Concernant l’évolution de cette monnaie, la France a annoncé à plusieurs reprises cette année être ouverte à une réforme du franc CFA, indiquant que Paris pousserait à une réforme avant le sommet Afrique-France prévu à Bordeaux en juin 2020. Les chefs d’Etats concernés en Afrique de l’Ouest représentent à ce titre le frein majeur à cette réforme. Aussi, le franc CFA n’est pas la seule entrave au développement des pays qui l’utilisent, et plusieurs économistes signalent que, dans l’éventualité d’un tournant vers l’ECO, d’autres obstacles resteraient à surmonter, à savoir la « mauvaise gouvernance » économique dénoncée par Kako Nubukpo, ou encore le problème de dépendance que pose une économie peu diversifiée. S’il est répété aux habitants de la zone franc que leurs difficultés proviennent du régime monétaire « imposé » par Paris, la réalité en est tout autre : la sortie du franc CFA ne pourrait être positive que si elle s’inscrit dans une politique globale, sans quoi la disparition du franc CFA seule ne peut espérer apporter le développement escompté. 

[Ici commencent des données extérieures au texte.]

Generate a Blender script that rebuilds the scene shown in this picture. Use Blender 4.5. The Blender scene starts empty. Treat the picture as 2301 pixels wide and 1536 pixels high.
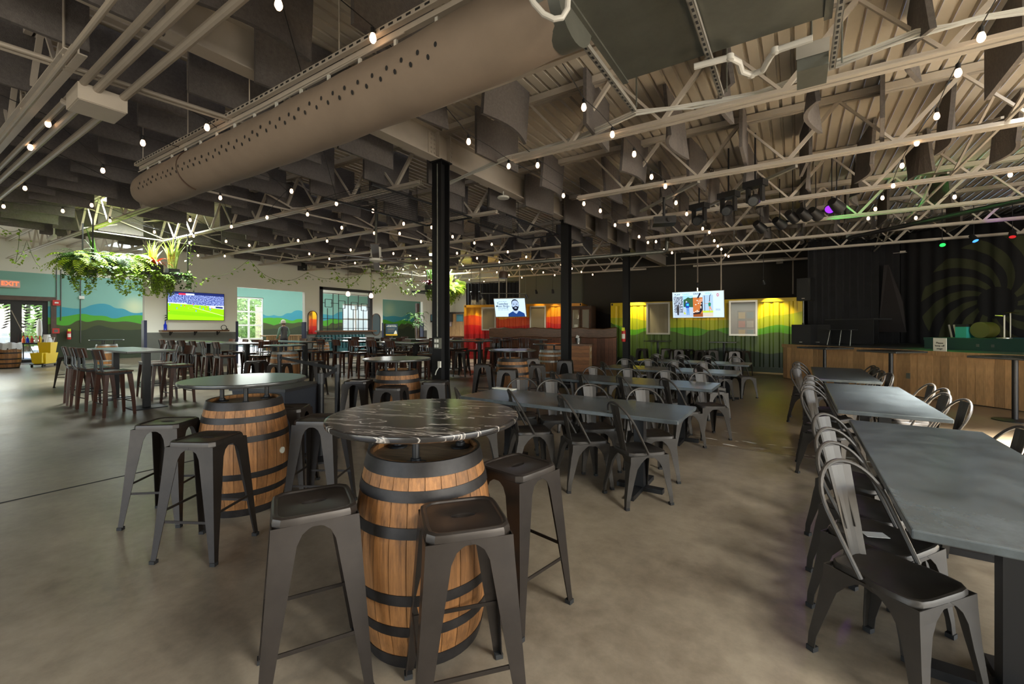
import bpy, math, random
from mathutils import Vector, Matrix
random.seed(7)
R = math.radians
SC = bpy.context.scene
COL = SC.collection

# ------------------------------------------------------------------ camera
F = 970.0; CX = 1150.5; HY = 735.0; EYE = 1.5
YAW = math.atan2(.551, .835); CA, SA = math.cos(YAW), math.sin(YAW)
cam = bpy.data.cameras.new('camera'); camo = bpy.data.objects.new('camera', cam); COL.objects.link(camo)
camo.location = (0, 0, EYE); camo.rotation_euler = (R(90), 0, YAW)
cam.sensor_width = 36; cam.lens = F/2301*36; cam.shift_y = -(768-HY)/2301; cam.clip_start = .05; cam.clip_end = 300
SC.camera = camo
SC.view_settings.view_transform = 'Standard'; SC.view_settings.look = 'None'
SC.view_settings.exposure = 0.75; SC.view_settings.gamma = 1; SC.view_settings.use_curve_mapping = False
try:
    SC.cycles.max_bounces = 7; SC.cycles.diffuse_bounces = 4; SC.cycles.glossy_bounces = 3
    SC.cycles.transmission_bounces = 6; SC.cycles.caustics_reflective = False; SC.cycles.caustics_refractive = False
    SC.cycles.sample_clamp_indirect = 4
except Exception: pass

# ------------------------------------------------------------------ world, sun, daylight
W = bpy.data.worlds.new('sky'); SC.world = W; W.use_nodes = True
wn = W.node_tree; bg = wn.nodes['Background']
sky = wn.nodes.new('ShaderNodeTexSky')
try:
    sky.sky_type = 'NISHITA'; sky.sun_disc = False; sky.sun_elevation = R(50); sky.sun_rotation = R(120)
except Exception: pass
wn.links.new(sky.outputs[0], bg.inputs[0]); bg.inputs[1].default_value = .55
def sun(name, rot, e, col):
    l = bpy.data.lights.new(name, 'SUN'); l.energy = e; l.angle = R(1); l.color = col
    o = bpy.data.objects.new(name, l); o.rotation_euler = Vector(rot).to_track_quat('-Z', 'Y').to_euler(); COL.objects.link(o)
sun('sun', (.35, .3, -.85), 5.0, (1, .95, .86))
def area(name, loc, aim, sx, sy, e, col=(1, 1, 1), spread=180):
    l = bpy.data.lights.new(name, 'AREA'); l.shape = 'RECTANGLE'; l.size = sx; l.size_y = sy; l.energy = e; l.color = col
    l.spread = R(spread)
    o = bpy.data.objects.new(name, l); o.location = loc
    d = Vector(aim)-Vector(loc); o.rotation_euler = d.to_track_quat('-Z', 'Y').to_euler(); COL.objects.link(o)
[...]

La déclaration du Président du Bénin, Patrice Talon, le 7 novembre à RFI et France 4 annonçant le retrait des réserves de change du franc CFA déposées en France n’a été suivi d’aucun changement dans les faits, mais surtout d’une absence de réaction des dirigeants africains. La question demeure finalement de savoir, au vu de la puissance des différents courants qui agissent sous les radars autour de ce débat, si une évolution notable sur le franc CFA verra le jour dans un futur proche.